Total time: 2 hours 14 minutes
Total scored questions: 98
Score range: 400–1600 (200–800 per section)
Calculator: Built-in Desmos graphing calculator, available throughout Math modules
Guessing penalty: None — always answer every question
Four-Module Structure
| Section | Module | Questions | Time | Purpose |
|---------|--------|-----------|------|---------|
| Reading & Writing | Module 1 | 27 | 32 min | Mixed difficulty — routes Module 2 |
| Reading & Writing | Module 2 | 27 | 32 min | Easy or Hard based on M1 score |
| Math | Module 1 | 22 | 35 min | Mixed difficulty — routes Module 2 |
| Math | Module 2 | 22 | 35 min | Easy or Hard based on M1 score |
Adaptive Testing
Module 1 is identical for all students. Strong Module 1 performance routes students to Module 2 Hard, which unlocks score ranges above approximately 650 per section. Weak Module 1 performance routes to Module 2 Easy, capping the score. This makes Module 1 accuracy the single most important strategic decision on the test.
---
Reading & Writing Question Type Distribution
| Domain | Share of R&W | Approx. Questions |
|--------|-------------|-------------------|
| Information & Ideas | ~26% | ~14 |
| Craft & Structure | ~28% | ~15 |
| Expression of Ideas | ~20% | ~11 |
| Standard English Conventions | ~26% | ~14 |
Math Domain Distribution
| Domain | Share of Math | Approx. Questions |
|--------|--------------|-------------------|
| Algebra | 35% | ~15 |
| Advanced Math | 35% | ~15 |
| Problem Solving & Data Analysis | 15% | ~7 |
| Geometry & Trigonometry | 15% | ~7 |
---
Chapter 1: Digital SAT Structure & Strategy
Purpose: Understand the exam architecture before studying any content. Every strategic decision depends on knowing how modules, adaptive routing, and timing work.

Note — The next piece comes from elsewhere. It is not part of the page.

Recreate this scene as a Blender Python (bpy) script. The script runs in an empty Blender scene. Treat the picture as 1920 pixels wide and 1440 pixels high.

1.1 — Digital SAT Format and Modules
- 4-module structure: 2 R&W modules (27 questions, 32 min each) + 2 Math modules (22 questions, 35 min each)
- 98 total scored questions; 400–1600 scale; 2h 14m total
- Modules are sealed — cannot return to a prior module
- Use the digital flagging tool to skip and return within a module
- Key concept: Time does not transfer between modules
1.2 — Adaptive Scoring and Module 1 Accuracy
- Module 1 is the same for all students; Module 2 difficulty depends on M1 performance
- Scoring above ~650 per section requires landing in Module 2 Hard
- Module 1 accuracy target: 85%+ for 700+ scores
- Borderline questions in M1 (50/50 between two choices) have the highest strategic value — spend extra time there
- Key concept: Module 1 accuracy determines your score ceiling
1.3 — Bluebook Tools, Desmos, and Test-Day Interface
- Bluebook features: flag for review, question navigator, answer eliminator, annotation tool (R&W), reference sheet (Math)
- Two calculators: four-function (arithmetic) and Desmos graphing calculator (Math modules only)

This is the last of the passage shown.